The Improved Position and Azimuth Determining System, or IPADS, is currently used to provide field artillery survey. The Gun Laying and Position System, or GLPS, was used to lay howitzer batteries in GPS degraded/denied conditions.

Not only does LADS combine the functionality of two crucial systems into one, but the system is more accurate and easier to use. The intuitive user interface used by LADS is a government designed and owned software suite.
The interface provides on-screen instructions and enables Soldiers of any military occupational specialty to accomplish their mission with minimal training.
 
The Army divested the 13T (survey) military specialty in 2018; LADS has the potential to provide field artillery units with a way to organically provide themselves accurate survey. The LADS system was developed by the U.S. Army Armament Research, Development and Engineering Center, or ARDEC, at Picatinny Arsenal. The center is a subordinate organization of the U.S. Army Research, Development and Engineering Command.
 
The LADS project started in 2014 with an invitation from the Fires Center of Excellence, based at Fort Sill, Oklahoma, to participate in a navigation course at its annual Maneuver & Fires Integration Experiment.

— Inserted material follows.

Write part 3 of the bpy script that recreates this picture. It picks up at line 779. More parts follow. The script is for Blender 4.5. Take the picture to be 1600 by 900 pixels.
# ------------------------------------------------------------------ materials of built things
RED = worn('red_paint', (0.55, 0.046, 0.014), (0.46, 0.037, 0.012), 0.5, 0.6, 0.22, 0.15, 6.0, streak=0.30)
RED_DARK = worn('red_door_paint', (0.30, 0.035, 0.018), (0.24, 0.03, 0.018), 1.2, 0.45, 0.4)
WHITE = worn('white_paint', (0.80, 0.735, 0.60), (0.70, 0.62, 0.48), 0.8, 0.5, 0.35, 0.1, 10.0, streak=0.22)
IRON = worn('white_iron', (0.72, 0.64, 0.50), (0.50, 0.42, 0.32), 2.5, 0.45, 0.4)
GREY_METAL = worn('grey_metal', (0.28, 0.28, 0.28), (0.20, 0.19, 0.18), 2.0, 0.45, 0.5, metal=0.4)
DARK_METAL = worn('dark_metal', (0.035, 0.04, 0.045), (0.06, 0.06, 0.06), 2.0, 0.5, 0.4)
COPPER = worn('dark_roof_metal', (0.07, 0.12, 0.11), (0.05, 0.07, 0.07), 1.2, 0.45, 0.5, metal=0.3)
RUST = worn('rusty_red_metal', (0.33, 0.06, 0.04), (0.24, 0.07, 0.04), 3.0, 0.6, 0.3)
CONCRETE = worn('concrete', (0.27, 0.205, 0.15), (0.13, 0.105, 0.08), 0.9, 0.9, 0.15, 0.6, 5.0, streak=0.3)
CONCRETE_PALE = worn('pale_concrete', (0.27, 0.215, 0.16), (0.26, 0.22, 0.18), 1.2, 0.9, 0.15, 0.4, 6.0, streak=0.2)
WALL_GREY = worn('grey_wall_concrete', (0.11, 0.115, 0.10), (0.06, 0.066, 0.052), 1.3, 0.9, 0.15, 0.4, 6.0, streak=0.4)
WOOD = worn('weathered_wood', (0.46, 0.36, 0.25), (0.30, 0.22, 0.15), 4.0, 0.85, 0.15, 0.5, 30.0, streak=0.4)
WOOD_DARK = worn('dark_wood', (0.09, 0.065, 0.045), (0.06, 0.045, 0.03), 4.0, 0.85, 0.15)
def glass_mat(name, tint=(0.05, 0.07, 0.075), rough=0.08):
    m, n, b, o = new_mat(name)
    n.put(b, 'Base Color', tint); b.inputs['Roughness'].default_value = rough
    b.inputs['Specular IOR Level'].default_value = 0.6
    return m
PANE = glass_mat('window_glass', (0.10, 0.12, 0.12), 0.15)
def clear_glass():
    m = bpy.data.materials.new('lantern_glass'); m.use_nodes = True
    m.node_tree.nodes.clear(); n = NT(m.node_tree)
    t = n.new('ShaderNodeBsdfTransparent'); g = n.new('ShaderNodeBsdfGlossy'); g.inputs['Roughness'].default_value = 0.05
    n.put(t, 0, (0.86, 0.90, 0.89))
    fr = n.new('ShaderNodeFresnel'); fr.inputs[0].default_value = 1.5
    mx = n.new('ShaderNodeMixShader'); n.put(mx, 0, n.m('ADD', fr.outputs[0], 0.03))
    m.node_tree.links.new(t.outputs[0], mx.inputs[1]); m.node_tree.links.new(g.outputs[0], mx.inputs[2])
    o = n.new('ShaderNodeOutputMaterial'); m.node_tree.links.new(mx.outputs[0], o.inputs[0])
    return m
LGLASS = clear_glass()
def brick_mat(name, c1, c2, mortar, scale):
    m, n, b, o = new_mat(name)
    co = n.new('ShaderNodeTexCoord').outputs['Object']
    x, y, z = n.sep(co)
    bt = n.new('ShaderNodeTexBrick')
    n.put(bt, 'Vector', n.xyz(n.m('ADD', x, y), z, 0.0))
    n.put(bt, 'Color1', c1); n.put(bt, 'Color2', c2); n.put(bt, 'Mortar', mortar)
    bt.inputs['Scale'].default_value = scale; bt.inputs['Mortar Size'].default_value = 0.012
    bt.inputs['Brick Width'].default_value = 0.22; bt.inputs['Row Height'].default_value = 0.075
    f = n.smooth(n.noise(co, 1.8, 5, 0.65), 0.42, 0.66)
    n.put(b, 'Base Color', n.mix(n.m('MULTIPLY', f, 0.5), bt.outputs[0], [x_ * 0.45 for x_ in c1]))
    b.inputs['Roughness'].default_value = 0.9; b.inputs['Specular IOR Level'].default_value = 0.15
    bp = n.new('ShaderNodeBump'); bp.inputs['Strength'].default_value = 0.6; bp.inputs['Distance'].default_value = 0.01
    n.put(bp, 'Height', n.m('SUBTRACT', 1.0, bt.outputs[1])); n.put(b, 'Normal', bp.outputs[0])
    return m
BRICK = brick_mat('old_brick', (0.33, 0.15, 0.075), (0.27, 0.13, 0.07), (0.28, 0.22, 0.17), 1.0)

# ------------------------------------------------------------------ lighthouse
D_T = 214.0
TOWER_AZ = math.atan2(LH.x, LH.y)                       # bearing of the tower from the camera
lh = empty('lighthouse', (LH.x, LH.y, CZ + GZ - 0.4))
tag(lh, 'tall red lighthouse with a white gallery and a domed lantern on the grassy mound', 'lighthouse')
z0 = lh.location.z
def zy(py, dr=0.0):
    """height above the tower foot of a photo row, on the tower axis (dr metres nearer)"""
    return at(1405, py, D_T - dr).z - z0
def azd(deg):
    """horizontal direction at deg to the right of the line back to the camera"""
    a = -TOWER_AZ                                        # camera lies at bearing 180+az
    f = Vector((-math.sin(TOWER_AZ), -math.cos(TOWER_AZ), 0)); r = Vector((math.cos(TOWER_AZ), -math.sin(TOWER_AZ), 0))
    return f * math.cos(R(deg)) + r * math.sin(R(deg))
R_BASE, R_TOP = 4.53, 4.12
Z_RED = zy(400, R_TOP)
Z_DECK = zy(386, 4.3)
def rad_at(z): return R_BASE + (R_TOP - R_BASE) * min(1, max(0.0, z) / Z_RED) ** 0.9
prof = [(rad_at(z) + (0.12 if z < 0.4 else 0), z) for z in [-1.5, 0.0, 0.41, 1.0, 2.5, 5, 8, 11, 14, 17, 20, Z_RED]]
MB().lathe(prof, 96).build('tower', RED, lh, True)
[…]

 ARDEC built and tested a technology demonstrator in eight weeks, and successfully navigated the course under the moniker of “Future Artillery Survey System” or FASS, said Scott Cooper, the ARDEC Project Lead.

After the demonstration, ARDEC funded a science and technology development effort to continue the project under the name “LADS.” A first-generation, “Phase I” LADS technology demonstrator was produced in 2016, followed by a ruggedized, field-ready “Phase II” version in early 2018.

The LADS development team is comprised of members from several ARDEC organizations, including the Weapons and Software Engineering Center, the Enterprise and Systems Integration Center, and the Munitions Engineering and Technology Center.

“The expertise and experience that our team members have brought to the table from their home organizations has resulted in a well-rounded technology development that will positively impact the field artillery community and the warfighter,” said Cooper.

In May 2018, LADS Phase II was deployed to Hohenfels Training Area, Germany, to participate in the Joint Warfighting Assessment 18.1.

LADS was fielded to Soldiers from the 1st Infantry Division out of Ft. Riley, Kansas, for operational assessment. The deployment was in cooperation with the ARDEC Fusion Cell, which identifies methods to accelerate the transition and integration of ARDEC’s services and technologies to the warfighter.

After a 16-hour, new-equipment training session, 13B gunnery sergeants used LADS to successfully complete reconnaissance, selection, and occupation of position missions, battery emplacement missions, and maneuvers during the eight-day field exercise.
 
Soldiers were presented scenarios designed to test LADS’ ability to operate in simulated GPS degraded/denied environments. The system was used to complete missions including a platoon maneuver and lay without GPS aiding, a night-time position occupation, along with an emplacement and howitzer position verification—this while the weapon’s fire control was utilizing GPS aiding.

“Even when we’ve been awake for 52 hours straight, the LADS software is easy to use and makes it hard to screw up,” said Staff Sgt. Jose Pagan.
These demonstrations in a simulated operational environment have propelled LADS to technology readiness level 6, the last step in the science and technology development process, and the springboard for transition to program of record status.

“Participation in JWA 18.1 as a science and technology effort was very beneficial to our program. It provided valuable user assessments and feedback from an operational environment that would otherwise be impossible to come by,” Cooper said.

“This assessment represents a major milestone in the LADS program’s growth and has allowed us to pursue transition to a program of record with maximum confidence in our product.”

ARDEC is currently developing “Phase III” production representative systems for the Marine Corps Systems Command. Those systems will undergo test and evaluation in FY19/20, followed by planned low-rate initial production and full rate production in FY21/22.

Concurrently, the Army Program Manager Towed Artillery Systems, also at Picatinny Arsenal, is planning a LADS Program of Record to start in FY21, with block upgrades planned for FY23 and beyond.

“With the U.S. Army artillery platforms utilizing digital fire control and the ever present threat of operating in a GPS denied environment, the requirement for accurate, precise survey within the artillery community is needed more than ever,” said Keith Gooding, Program Manager Towed Artillery Systems.

“The ARDEC Location and Azimuth Determining System has successfully demonstrated its performance capability during the recent JWA 18.1 in Germany,” he added. “The LADS intuitive user interface, coupled with its light weight, makes it an ideal candidate to support future Army survey needs.”